Tracce d’altri tempi
Di quella città sparita, misteriosa e oscura, resta oggi ancora qualche traccia. Se avete già visitato tutti i must del turismo contemporaneo, potete permettervi di camminare lungo l’unico tratto di mura ancora esistente, a Oltrarno, saltellando intra et extra muros lungo Viale Ludovico Ariosto; da quelle parti troverete anche le tracce di antiche funzioni urbane che era meglio tenere fuoriporta, come i gazometri e il cimitero ebraico. Oltrarno è anche il quartiere che più si è salvato dalle demolizioni, e girare per le vie anguste e nelle “cortacce strette e profonde come pozzi” intorno a Piazza Santo Spirito può dare una certa idea della Firenze popolare, oggi ben lontana da quel “miscuglio incredibile di gente povera e onesta, di braccianti occasionali e di avventurieri, di perdigiorno e di ladri immatricolati, di lenoni e di prostitute”, di accoltellamenti rusticani nelle osterie. Tornando sul Lungarno Acciaioli, sull’evocativa Piazza del Limbo, dov’era il cimitero dei bambini nati morti, affaccia a una quota troppo bassa per essere coeva ai dintorni la Chiesa dei Santi Apostoli, detta “Vecchio Duomo di Firenze”, una delle più antiche di Firenze. Pochi ci fanno caso, ma Via de’ Bentaccordi, presso Santa Croce, curva seguendo la traccia dell’antico anfiteatro romano, e poco più in là la gentrification fighetta legata al quartiere universitario non ha ancora alterato del tutto il colore del mercato di Sant’Ambrogio (mentre nell’altro mercato storico, quello di San Lorenzo, c’è Eataly).

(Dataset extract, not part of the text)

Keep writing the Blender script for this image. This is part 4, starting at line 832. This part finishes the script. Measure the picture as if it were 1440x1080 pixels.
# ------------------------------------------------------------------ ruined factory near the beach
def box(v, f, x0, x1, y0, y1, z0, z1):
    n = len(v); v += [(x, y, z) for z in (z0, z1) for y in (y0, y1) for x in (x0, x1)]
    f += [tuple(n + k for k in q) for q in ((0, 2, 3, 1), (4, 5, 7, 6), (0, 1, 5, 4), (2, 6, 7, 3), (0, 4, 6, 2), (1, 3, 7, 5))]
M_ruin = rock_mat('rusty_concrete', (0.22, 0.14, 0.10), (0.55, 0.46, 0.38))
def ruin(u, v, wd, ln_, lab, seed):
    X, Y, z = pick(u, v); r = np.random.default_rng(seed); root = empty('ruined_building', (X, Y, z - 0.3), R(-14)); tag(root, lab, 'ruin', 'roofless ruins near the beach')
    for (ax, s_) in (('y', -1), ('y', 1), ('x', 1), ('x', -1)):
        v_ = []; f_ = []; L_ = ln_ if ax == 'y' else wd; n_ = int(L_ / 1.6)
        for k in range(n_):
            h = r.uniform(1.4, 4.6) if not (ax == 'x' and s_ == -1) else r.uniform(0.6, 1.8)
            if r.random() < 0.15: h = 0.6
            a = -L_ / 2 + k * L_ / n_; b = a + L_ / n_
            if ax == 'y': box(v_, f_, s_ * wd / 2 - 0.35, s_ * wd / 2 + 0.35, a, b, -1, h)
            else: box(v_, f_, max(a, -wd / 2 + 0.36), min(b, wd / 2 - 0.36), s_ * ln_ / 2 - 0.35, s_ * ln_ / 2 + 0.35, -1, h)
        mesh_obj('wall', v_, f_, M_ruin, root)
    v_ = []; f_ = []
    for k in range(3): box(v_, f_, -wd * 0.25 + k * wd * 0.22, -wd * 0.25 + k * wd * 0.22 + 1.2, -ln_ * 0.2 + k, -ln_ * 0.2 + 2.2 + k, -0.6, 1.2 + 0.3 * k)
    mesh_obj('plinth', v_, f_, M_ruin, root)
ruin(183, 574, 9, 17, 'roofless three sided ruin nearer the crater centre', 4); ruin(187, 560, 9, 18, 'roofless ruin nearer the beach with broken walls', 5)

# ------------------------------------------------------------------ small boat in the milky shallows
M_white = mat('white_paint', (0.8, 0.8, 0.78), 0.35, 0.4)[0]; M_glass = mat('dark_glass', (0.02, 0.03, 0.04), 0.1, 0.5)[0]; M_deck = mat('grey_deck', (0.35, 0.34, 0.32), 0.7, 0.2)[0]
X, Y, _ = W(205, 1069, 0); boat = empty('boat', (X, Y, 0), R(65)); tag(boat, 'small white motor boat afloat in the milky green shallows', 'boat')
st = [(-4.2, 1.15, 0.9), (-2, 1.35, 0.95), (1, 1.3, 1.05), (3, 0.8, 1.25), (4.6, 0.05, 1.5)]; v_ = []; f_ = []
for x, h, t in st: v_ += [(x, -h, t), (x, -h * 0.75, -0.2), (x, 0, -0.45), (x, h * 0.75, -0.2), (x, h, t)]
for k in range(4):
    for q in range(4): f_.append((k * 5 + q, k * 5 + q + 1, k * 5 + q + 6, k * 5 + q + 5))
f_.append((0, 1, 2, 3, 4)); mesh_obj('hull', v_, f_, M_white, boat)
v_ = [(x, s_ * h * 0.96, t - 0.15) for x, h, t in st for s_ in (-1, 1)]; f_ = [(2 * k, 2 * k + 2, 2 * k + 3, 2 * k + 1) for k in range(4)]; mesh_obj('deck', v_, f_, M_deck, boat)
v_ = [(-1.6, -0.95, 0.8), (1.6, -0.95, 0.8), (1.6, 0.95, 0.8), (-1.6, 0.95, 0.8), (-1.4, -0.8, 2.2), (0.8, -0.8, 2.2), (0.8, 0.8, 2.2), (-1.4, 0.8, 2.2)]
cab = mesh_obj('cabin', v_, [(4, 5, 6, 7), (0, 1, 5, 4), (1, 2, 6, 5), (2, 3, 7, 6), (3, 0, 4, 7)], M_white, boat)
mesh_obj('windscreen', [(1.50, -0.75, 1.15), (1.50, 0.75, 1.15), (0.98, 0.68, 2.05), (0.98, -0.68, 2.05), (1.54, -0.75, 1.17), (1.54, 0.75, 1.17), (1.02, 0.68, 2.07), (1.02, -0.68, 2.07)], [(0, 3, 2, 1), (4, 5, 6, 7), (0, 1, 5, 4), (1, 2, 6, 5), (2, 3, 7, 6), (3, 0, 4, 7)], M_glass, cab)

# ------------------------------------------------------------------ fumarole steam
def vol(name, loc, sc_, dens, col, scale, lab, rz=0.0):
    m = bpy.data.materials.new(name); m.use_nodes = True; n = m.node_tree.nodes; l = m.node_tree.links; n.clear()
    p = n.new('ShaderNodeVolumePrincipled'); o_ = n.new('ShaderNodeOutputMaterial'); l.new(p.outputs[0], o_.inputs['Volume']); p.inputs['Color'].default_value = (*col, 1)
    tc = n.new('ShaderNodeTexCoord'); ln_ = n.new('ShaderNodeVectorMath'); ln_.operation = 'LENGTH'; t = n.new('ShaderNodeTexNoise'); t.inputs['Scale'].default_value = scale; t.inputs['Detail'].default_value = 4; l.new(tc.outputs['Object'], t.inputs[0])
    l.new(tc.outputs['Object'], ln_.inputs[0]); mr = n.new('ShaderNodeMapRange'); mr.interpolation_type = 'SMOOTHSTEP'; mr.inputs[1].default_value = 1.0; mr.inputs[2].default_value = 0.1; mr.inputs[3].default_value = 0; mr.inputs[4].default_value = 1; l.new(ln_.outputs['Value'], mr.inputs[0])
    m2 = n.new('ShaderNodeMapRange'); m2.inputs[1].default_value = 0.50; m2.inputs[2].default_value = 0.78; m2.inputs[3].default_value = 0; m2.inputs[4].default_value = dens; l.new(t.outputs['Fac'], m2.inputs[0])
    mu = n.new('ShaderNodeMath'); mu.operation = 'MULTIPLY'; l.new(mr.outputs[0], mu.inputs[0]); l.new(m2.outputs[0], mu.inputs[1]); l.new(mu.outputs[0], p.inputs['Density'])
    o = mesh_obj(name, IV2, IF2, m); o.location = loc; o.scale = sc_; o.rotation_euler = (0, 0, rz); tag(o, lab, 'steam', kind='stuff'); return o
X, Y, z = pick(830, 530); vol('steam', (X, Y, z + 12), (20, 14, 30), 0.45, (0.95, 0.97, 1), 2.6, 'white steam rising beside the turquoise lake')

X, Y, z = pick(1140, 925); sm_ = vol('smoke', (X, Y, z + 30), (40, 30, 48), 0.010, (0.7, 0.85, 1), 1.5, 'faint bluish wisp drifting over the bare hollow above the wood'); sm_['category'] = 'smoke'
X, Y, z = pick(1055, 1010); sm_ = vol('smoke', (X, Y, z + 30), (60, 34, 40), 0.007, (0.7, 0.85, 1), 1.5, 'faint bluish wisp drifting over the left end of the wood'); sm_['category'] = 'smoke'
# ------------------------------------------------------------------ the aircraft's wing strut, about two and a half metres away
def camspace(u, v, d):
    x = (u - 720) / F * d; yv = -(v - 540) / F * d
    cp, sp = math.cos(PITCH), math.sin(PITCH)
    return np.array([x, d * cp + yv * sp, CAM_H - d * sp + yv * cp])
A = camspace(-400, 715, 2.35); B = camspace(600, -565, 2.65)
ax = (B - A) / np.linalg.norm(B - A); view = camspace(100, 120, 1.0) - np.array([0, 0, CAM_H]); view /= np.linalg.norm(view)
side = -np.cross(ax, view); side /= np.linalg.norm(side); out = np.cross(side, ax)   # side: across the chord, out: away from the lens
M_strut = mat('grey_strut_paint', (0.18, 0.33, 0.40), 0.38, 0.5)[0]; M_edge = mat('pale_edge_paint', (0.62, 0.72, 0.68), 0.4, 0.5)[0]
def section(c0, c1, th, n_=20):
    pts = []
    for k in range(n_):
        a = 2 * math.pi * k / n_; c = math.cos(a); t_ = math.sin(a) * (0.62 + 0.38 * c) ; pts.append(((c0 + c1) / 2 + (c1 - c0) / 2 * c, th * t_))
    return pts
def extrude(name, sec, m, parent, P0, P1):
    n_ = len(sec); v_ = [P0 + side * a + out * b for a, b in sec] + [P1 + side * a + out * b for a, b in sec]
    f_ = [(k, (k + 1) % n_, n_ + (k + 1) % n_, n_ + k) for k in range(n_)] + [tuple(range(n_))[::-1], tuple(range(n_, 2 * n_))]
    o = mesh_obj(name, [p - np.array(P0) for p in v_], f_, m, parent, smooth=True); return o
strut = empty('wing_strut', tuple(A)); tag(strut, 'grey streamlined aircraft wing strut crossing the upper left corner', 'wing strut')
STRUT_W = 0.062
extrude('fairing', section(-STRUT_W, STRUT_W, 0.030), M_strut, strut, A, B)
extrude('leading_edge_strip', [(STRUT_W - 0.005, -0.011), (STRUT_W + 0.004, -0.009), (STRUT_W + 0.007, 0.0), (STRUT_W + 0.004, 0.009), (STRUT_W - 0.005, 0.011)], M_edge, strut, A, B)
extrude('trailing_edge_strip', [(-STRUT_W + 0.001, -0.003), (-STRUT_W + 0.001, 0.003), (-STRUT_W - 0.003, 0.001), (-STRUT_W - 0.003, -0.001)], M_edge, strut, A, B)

Anche stavolta vi suggeriamo di coinvolgere tutti i sensi nella vostra ri-scoperta di Firenze; e per farlo bisogna passare per la pappa al pomodoro, la ribollita, il peposo, la trippa e il lampredotto. Nel centro le sedicenti osterie tipiche, sulle quali è caduto quel velo di finto verismo citazionista e compiaciuto, abbondano. Noi ne diffidiamo, a torto e a ragione, un po’ come si fa dinanzi a un negozio di souvenir, e vi mandiamo in quella che un tempo era periferia alla Trattoria da Burde, lungo la via che va a Pistoia.
In fondo, è solo nelle periferie che oggi sopravvive il centro, quello che oggi, dopo esser stato ridisegnato più volte nella storia per i più disparati usi, pare che serva solo ad essere visitato.